Sementara itu, Menteri Energi dan Sumber Daya Mineral (ESDM) Bahlil Lahadalia menegaskan bahwa Indonesia masih berpegang teguh pada Perjanjian Paris terkait perubahan iklim, meskipun Amerika Serikat telah menarik diri dari kesepakatan tersebut.
Namun, menurut Bahlil, kebijakan energi nasional tetap harus disesuaikan dengan prioritas dalam negeri, termasuk mempertimbangkan keberlanjutan pasokan listrik melalui Pembangkit Listrik Tenaga Uap (PLTU). “Kami tetap berkomitmen, tetapi skala prioritas harus diperhitungkan agar kondisi keuangan negara dan biaya listrik tetap terkendali,” katanya dalam pernyataan di Jakarta, Selasa (11/2/2025).
Bahlil juga mengungkapkan bahwa PLTU berbahan bakar batu bara masih menjadi pilihan utama karena biaya produksinya yang jauh lebih murah dibandingkan dengan energi baru terbarukan (EBT) atau gas. Menurutnya, listrik dari PLTU hanya memerlukan biaya produksi sekitar 5-6 sen per kWh, sementara pembangkit berbasis EBT bisa mencapai lebih dari 10 sen per kWh.
“Jika kita beralih sepenuhnya ke energi baru, selisih biaya per satu gigawatt per tahun bisa mencapai Rp5-6 triliun.
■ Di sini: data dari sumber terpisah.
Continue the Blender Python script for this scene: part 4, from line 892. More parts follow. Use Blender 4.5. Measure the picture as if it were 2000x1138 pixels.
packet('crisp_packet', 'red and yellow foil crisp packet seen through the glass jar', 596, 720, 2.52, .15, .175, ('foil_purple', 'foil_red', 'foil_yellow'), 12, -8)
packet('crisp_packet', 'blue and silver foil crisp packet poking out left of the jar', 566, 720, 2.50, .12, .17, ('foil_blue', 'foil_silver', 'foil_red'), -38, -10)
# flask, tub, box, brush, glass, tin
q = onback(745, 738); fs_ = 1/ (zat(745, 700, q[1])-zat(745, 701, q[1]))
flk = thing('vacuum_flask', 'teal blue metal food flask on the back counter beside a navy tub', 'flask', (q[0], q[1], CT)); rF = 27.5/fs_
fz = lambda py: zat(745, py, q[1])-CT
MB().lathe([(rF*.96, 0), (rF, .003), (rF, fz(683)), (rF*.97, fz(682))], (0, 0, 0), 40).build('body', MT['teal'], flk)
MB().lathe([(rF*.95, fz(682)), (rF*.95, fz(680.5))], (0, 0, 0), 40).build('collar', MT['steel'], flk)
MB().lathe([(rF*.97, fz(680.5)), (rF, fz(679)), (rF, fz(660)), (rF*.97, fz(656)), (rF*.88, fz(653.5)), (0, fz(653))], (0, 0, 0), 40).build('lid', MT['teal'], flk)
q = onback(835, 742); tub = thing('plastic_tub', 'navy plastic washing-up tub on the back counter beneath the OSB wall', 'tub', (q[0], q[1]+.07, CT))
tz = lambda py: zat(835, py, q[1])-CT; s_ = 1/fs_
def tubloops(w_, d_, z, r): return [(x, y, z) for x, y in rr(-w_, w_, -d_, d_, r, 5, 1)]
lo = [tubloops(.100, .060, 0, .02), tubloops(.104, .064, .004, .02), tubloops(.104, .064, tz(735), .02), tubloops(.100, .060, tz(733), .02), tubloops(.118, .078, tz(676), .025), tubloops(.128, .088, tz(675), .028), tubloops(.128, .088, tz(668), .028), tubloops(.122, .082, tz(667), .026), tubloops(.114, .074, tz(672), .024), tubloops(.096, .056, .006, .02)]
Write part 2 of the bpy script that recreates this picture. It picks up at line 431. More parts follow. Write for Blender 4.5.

Siapa yang akan menanggung biaya ini? Negara dengan subsidi tambahan, atau rakyat? Saya harus mengutamakan kepentingan rakyat,” jelasnya.
Ia juga menyoroti kebijakan Amerika Serikat yang mulai mengendurkan komitmennya terhadap Perjanjian Paris. “Kalau negara besar seperti AS saja keluar, kenapa kita harus terus ditekan? Namun, kami tetap berupaya mengembangkan energi baru terbarukan dengan pendekatan yang realistis, seperti mengombinasikan PLTU dengan gas, energi surya, serta teknologi penangkapan karbon,” pungkasnya.